Record set —
- - -

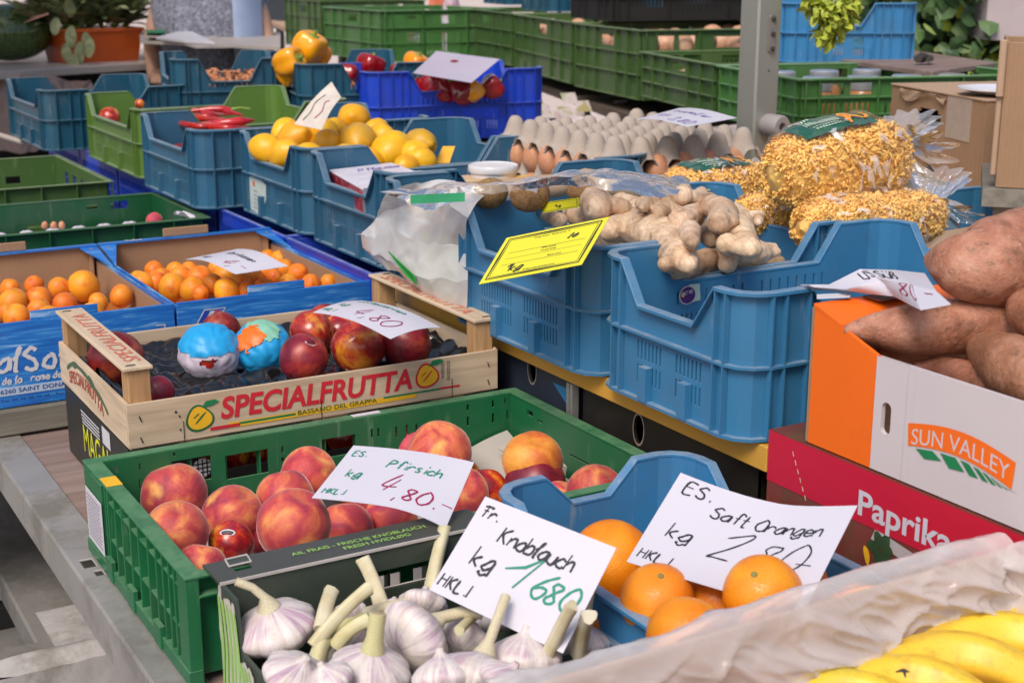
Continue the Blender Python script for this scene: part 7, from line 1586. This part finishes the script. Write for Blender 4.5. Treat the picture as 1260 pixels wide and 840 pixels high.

- - -

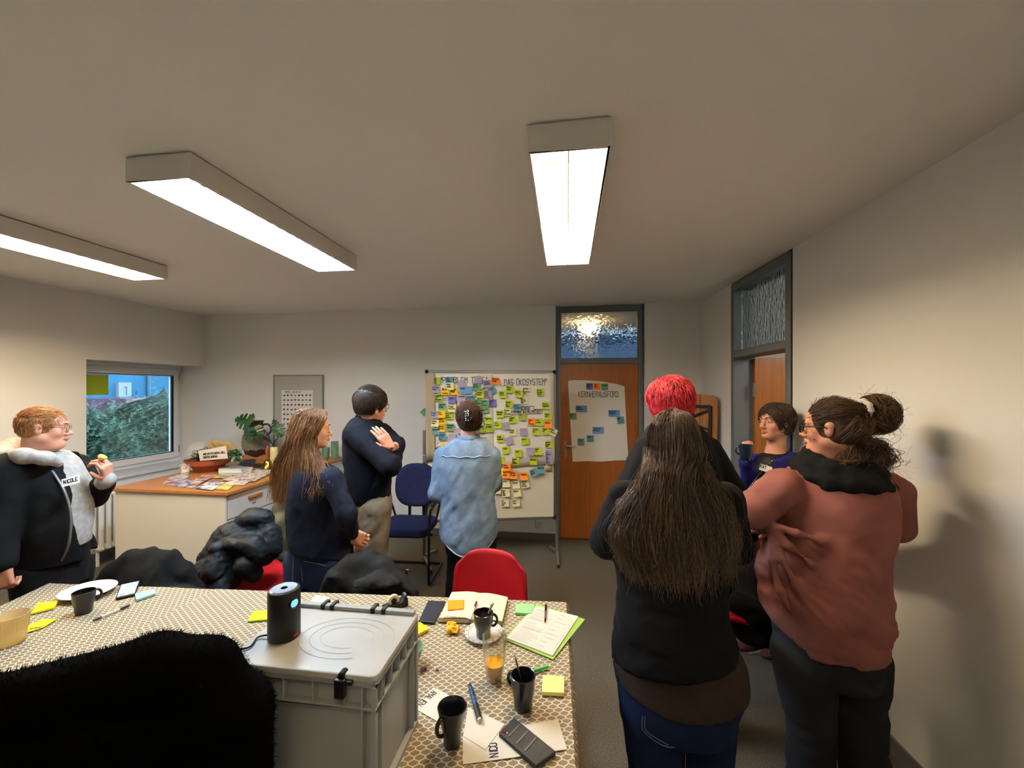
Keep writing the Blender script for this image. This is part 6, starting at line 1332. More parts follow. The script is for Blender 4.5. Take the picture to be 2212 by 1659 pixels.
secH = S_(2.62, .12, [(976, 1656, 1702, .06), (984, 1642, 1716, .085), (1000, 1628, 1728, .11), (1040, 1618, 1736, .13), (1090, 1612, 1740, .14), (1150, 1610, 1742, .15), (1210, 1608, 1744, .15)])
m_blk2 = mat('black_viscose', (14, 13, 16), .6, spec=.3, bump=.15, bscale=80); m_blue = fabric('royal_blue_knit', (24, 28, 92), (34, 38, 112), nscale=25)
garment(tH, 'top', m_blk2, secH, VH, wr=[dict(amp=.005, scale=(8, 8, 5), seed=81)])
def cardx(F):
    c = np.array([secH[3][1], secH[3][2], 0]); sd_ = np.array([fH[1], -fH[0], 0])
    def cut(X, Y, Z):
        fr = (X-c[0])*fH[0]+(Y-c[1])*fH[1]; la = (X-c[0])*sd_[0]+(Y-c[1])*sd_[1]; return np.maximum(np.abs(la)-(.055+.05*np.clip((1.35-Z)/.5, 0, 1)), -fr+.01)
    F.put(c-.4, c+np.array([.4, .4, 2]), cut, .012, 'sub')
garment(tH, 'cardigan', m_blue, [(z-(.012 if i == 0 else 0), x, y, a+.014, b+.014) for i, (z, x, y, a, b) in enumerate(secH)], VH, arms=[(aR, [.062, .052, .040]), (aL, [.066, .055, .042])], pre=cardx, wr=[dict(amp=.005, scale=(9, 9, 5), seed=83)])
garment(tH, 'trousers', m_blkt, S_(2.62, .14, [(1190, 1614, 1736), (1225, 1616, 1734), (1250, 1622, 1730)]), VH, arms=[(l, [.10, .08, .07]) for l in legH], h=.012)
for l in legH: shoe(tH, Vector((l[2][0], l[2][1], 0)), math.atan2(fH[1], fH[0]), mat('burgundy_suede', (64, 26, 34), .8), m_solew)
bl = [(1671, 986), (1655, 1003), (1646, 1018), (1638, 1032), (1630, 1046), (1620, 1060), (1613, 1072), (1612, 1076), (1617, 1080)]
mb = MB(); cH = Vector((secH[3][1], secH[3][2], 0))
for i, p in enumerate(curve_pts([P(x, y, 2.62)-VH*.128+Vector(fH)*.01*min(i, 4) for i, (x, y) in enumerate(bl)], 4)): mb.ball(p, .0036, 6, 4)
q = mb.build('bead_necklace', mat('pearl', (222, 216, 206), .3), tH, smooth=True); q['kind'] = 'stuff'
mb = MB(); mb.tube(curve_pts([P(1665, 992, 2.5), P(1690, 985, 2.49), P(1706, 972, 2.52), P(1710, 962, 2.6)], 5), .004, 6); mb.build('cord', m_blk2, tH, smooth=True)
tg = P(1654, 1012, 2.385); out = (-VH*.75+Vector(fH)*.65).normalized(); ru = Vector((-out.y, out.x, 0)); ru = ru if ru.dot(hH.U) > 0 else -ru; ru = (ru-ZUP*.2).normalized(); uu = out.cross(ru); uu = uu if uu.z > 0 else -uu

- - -

List the lines of the records where "Blender" occurs.

Continue the Blender Python script for this scene: part 7, from line 1586. This part finishes the script. Write for Blender 4.5. Treat the picture as 1260 pixels wide and 840 pixels high.
Keep writing the Blender script for this image. This is part 6, starting at line 1332. More parts follow. The script is for Blender 4.5. Take the picture to be 2212 by 1659 pixels.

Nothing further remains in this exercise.